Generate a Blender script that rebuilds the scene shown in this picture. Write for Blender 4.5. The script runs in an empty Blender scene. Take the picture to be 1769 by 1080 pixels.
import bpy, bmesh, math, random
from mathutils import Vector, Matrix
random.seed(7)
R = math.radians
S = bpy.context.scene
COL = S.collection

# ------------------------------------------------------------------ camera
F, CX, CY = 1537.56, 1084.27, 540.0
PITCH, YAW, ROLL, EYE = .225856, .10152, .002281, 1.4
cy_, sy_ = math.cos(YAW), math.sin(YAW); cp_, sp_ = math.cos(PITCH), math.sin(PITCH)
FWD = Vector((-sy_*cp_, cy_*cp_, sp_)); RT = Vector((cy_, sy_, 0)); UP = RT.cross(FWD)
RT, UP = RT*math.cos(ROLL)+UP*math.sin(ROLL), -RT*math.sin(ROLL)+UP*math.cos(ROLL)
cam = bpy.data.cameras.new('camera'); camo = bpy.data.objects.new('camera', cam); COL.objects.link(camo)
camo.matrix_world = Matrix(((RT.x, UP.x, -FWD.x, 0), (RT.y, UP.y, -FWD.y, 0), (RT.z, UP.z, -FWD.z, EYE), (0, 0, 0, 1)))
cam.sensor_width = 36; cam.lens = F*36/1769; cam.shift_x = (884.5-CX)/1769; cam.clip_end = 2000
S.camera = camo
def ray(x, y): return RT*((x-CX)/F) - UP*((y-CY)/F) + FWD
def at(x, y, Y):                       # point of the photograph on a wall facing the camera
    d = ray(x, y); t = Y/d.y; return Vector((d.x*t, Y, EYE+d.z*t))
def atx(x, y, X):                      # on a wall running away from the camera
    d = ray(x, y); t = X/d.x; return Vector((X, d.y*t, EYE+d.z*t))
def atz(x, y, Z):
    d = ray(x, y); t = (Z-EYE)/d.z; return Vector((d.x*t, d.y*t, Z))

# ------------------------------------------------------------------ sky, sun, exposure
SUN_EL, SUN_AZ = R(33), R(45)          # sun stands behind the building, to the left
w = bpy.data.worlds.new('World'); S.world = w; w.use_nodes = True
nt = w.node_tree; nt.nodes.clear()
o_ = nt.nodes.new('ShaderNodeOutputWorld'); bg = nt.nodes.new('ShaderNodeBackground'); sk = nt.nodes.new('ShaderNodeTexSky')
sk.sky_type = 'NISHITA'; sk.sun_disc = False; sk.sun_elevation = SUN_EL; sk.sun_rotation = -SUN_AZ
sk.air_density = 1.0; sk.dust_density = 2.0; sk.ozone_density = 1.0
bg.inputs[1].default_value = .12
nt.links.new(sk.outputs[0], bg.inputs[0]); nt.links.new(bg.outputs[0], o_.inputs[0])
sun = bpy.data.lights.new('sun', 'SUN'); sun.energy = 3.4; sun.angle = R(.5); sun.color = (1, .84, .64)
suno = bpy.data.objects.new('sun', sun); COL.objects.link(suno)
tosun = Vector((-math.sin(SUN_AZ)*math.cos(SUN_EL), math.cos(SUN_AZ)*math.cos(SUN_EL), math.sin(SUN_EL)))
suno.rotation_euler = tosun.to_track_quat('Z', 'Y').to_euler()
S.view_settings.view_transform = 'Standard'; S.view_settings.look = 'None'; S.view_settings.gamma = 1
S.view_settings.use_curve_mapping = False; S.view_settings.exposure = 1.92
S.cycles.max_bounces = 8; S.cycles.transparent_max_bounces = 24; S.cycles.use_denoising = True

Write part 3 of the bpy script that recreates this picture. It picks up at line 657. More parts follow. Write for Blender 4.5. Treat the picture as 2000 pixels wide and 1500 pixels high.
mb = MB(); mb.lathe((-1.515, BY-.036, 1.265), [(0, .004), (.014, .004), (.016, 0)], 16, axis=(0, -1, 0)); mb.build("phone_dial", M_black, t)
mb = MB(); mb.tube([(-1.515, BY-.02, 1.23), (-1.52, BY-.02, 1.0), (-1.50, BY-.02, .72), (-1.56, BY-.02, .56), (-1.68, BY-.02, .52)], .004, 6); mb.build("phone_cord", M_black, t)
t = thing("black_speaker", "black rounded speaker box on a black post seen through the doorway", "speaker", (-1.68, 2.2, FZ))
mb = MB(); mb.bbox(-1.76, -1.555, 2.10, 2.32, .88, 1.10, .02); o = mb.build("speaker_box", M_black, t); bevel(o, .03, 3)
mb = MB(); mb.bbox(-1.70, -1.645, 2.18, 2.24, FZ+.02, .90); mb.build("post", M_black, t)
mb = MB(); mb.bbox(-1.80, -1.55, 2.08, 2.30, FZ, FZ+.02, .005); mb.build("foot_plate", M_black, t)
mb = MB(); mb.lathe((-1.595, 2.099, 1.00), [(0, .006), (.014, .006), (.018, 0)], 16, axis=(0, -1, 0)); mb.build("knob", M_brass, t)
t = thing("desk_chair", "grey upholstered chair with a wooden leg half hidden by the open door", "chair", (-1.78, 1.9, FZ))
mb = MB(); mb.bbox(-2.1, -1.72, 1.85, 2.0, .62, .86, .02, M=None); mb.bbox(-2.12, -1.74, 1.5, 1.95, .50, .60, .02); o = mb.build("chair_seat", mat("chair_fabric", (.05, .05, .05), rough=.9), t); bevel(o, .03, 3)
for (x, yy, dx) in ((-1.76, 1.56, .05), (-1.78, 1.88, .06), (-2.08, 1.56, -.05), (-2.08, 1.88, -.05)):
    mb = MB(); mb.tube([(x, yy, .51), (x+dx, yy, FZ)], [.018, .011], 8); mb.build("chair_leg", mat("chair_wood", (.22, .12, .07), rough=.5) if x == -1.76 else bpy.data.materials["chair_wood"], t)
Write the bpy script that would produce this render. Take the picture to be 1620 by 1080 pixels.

Description of the task:
Give the data again, exactly as it stands.

Task response:
Generate a Blender script that rebuilds the scene shown in this picture. Write for Blender 4.5. The script runs in an empty Blender scene. Take the picture to be 1769 by 1080 pixels.
import bpy, bmesh, math, random
from mathutils import Vector, Matrix
random.seed(7)
R = math.radians
S = bpy.context.scene
COL = S.collection

# ------------------------------------------------------------------ camera
F, CX, CY = 1537.56, 1084.27, 540.0
PITCH, YAW, ROLL, EYE = .225856, .10152, .002281, 1.4
cy_, sy_ = math.cos(YAW), math.sin(YAW); cp_, sp_ = math.cos(PITCH), math.sin(PITCH)
FWD = Vector((-sy_*cp_, cy_*cp_, sp_)); RT = Vector((cy_, sy_, 0)); UP = RT.cross(FWD)
RT, UP = RT*math.cos(ROLL)+UP*math.sin(ROLL), -RT*math.sin(ROLL)+UP*math.cos(ROLL)
cam = bpy.data.cameras.new('camera'); camo = bpy.data.objects.new('camera', cam); COL.objects.link(camo)
camo.matrix_world = Matrix(((RT.x, UP.x, -FWD.x, 0), (RT.y, UP.y, -FWD.y, 0), (RT.z, UP.z, -FWD.z, EYE), (0, 0, 0, 1)))
cam.sensor_width = 36; cam.lens = F*36/1769; cam.shift_x = (884.5-CX)/1769; cam.clip_end = 2000
S.camera = camo
def ray(x, y): return RT*((x-CX)/F) - UP*((y-CY)/F) + FWD
def at(x, y, Y):                       # point of the photograph on a wall facing the camera
    d = ray(x, y); t = Y/d.y; return Vector((d.x*t, Y, EYE+d.z*t))
def atx(x, y, X):                      # on a wall running away from the camera
    d = ray(x, y); t = X/d.x; return Vector((X, d.y*t, EYE+d.z*t))
def atz(x, y, Z):
    d = ray(x, y); t = (Z-EYE)/d.z; return Vector((d.x*t, d.y*t, Z))

# ------------------------------------------------------------------ sky, sun, exposure
SUN_EL, SUN_AZ = R(33), R(45)          # sun stands behind the building, to the left
w = bpy.data.worlds.new('World'); S.world = w; w.use_nodes = True
nt = w.node_tree; nt.nodes.clear()
o_ = nt.nodes.new('ShaderNodeOutputWorld'); bg = nt.nodes.new('ShaderNodeBackground'); sk = nt.nodes.new('ShaderNodeTexSky')
sk.sky_type = 'NISHITA'; sk.sun_disc = False; sk.sun_elevation = SUN_EL; sk.sun_rotation = -SUN_AZ
sk.air_density = 1.0; sk.dust_density = 2.0; sk.ozone_density = 1.0
bg.inputs[1].default_value = .12
nt.links.new(sk.outputs[0], bg.inputs[0]); nt.links.new(bg.outputs[0], o_.inputs[0])
sun = bpy.data.lights.new('sun', 'SUN'); sun.energy = 3.4; sun.angle = R(.5); sun.color = (1, .84, .64)
suno = bpy.data.objects.new('sun', sun); COL.objects.link(suno)
tosun = Vector((-math.sin(SUN_AZ)*math.cos(SUN_EL), math.cos(SUN_AZ)*math.cos(SUN_EL), math.sin(SUN_EL)))
suno.rotation_euler = tosun.to_track_quat('Z', 'Y').to_euler()
S.view_settings.view_transform = 'Standard'; S.view_settings.look = 'None'; S.view_settings.gamma = 1
S.view_settings.use_curve_mapping = False; S.view_settings.exposure = 1.92
S.cycles.max_bounces = 8; S.cycles.transparent_max_bounces = 24; S.cycles.use_denoising = True

Write part 3 of the bpy script that recreates this picture. It picks up at line 657. More parts follow. Write for Blender 4.5. Treat the picture as 2000 pixels wide and 1500 pixels high.
mb = MB(); mb.lathe((-1.515, BY-.036, 1.265), [(0, .004), (.014, .004), (.016, 0)], 16, axis=(0, -1, 0)); mb.build("phone_dial", M_black, t)
mb = MB(); mb.tube([(-1.515, BY-.02, 1.23), (-1.52, BY-.02, 1.0), (-1.50, BY-.02, .72), (-1.56, BY-.02, .56), (-1.68, BY-.02, .52)], .004, 6); mb.build("phone_cord", M_black, t)
t = thing("black_speaker", "black rounded speaker box on a black post seen through the doorway", "speaker", (-1.68, 2.2, FZ))
mb = MB(); mb.bbox(-1.76, -1.555, 2.10, 2.32, .88, 1.10, .02); o = mb.build("speaker_box", M_black, t); bevel(o, .03, 3)
mb = MB(); mb.bbox(-1.70, -1.645, 2.18, 2.24, FZ+.02, .90); mb.build("post", M_black, t)
mb = MB(); mb.bbox(-1.80, -1.55, 2.08, 2.30, FZ, FZ+.02, .005); mb.build("foot_plate", M_black, t)
mb = MB(); mb.lathe((-1.595, 2.099, 1.00), [(0, .006), (.014, .006), (.018, 0)], 16, axis=(0, -1, 0)); mb.build("knob", M_brass, t)
t = thing("desk_chair", "grey upholstered chair with a wooden leg half hidden by the open door", "chair", (-1.78, 1.9, FZ))
mb = MB(); mb.bbox(-2.1, -1.72, 1.85, 2.0, .62, .86, .02, M=None); mb.bbox(-2.12, -1.74, 1.5, 1.95, .50, .60, .02); o = mb.build("chair_seat", mat("chair_fabric", (.05, .05, .05), rough=.9), t); bevel(o, .03, 3)
for (x, yy, dx) in ((-1.76, 1.56, .05), (-1.78, 1.88, .06), (-2.08, 1.56, -.05), (-2.08, 1.88, -.05)):
    mb = MB(); mb.tube([(x, yy, .51), (x+dx, yy, FZ)], [.018, .011], 8); mb.build("chair_leg", mat("chair_wood", (.22, .12, .07), rough=.5) if x == -1.76 else bpy.data.materials["chair_wood"], t)
Write the bpy script that would produce this render. Take the picture to be 1620 by 1080 pixels.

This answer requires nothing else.